The terrace looks straight across the valley to the hill-town of Saint-Paul-de-Vence, with the Mediterranean beyond it. Alain Llorca — once the chef who held two Michelin stars at Le Moulin de Mougins and ran the Chantecler at Nice’s Negresco — has cooked under his own name here since 2009 and held a Michelin star since 2012. The food is contemporary Mediterranean, and the meal opens with the bread service that made his name. Lunch menus start at €79; the La Collection tastings run €175 to €240.
The Kitchen
Alain Llorca came up through the grand kitchens of the Côte d’Azur — two Michelin stars at Le Moulin de Mougins, the stove at the Chantecler inside Nice’s Hotel Negresco — before opening his own hotel-restaurant on the road between La Colle-sur-Loup and Saint-Paul-de-Vence. He has held a Michelin star here since 2012. The cooking is contemporary Mediterranean: Riviera fish, Menton lemons, seasonal vegetables from the hills, plated with classical precision.
Llorca is also a serious baker — he has written books on bread — and the meal opens with a celebrated basket of focaccia and fougasse that regulars rate as highly as the courses that follow. The format runs from a three-course market lunch at €79 and a four-course at €110 up to the La Collection tasting menus, €175 for five courses and €240 for nine. The address is 350 route de Saint-Paul, 06480 La Colle-sur-Loup, on the ridge facing the medieval village — a one-star kitchen with one of the best views on the Riviera attached to it.
The Room
The draw is the terrace: a wide, open-air dining deck looking across to Saint-Paul-de-Vence perched on its hill, the sea on the horizon.

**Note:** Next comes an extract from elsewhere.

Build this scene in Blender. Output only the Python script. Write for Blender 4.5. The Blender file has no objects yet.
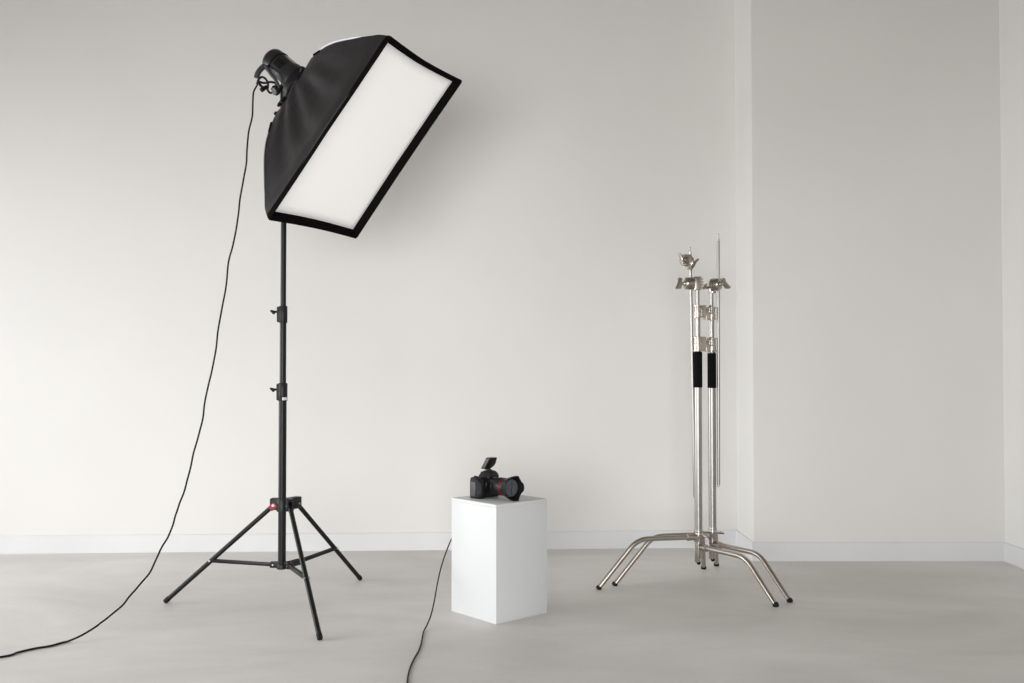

Tables are well spaced and dressed for fine dining; lunch is bright and sun-warmed, dinner moves indoors or to the candlelit edge of the terrace as the light goes. The sound level is calm and unhurried, the service formal but warm in the Provençal way. Dress is smart — resort-elegant rather than stiff. Book a terrace table and aim for a clear day so the view across the valley does its work.
Best for a Proposal
Book Restaurant Alain Llorca for a proposal because the terrace gives you a postcard to propose against: the medieval silhouette of Saint-Paul-de-Vence across the valley, the sea behind it, and a one-star kitchen pacing a long, unhurried lunch so there is no rush to the moment. The well-spaced tables keep it private, and the Provençal service will quietly help if you give notice. Take the three-course lunch on a clear day for the view at its best, ask for a terrace table at the edge, and let the bread service open the meal.
Not for
Not for anyone after a quick, casual or budget meal — this is a formal one-star hotel-restaurant on a hillside, best reached by car, with prices and pacing to match.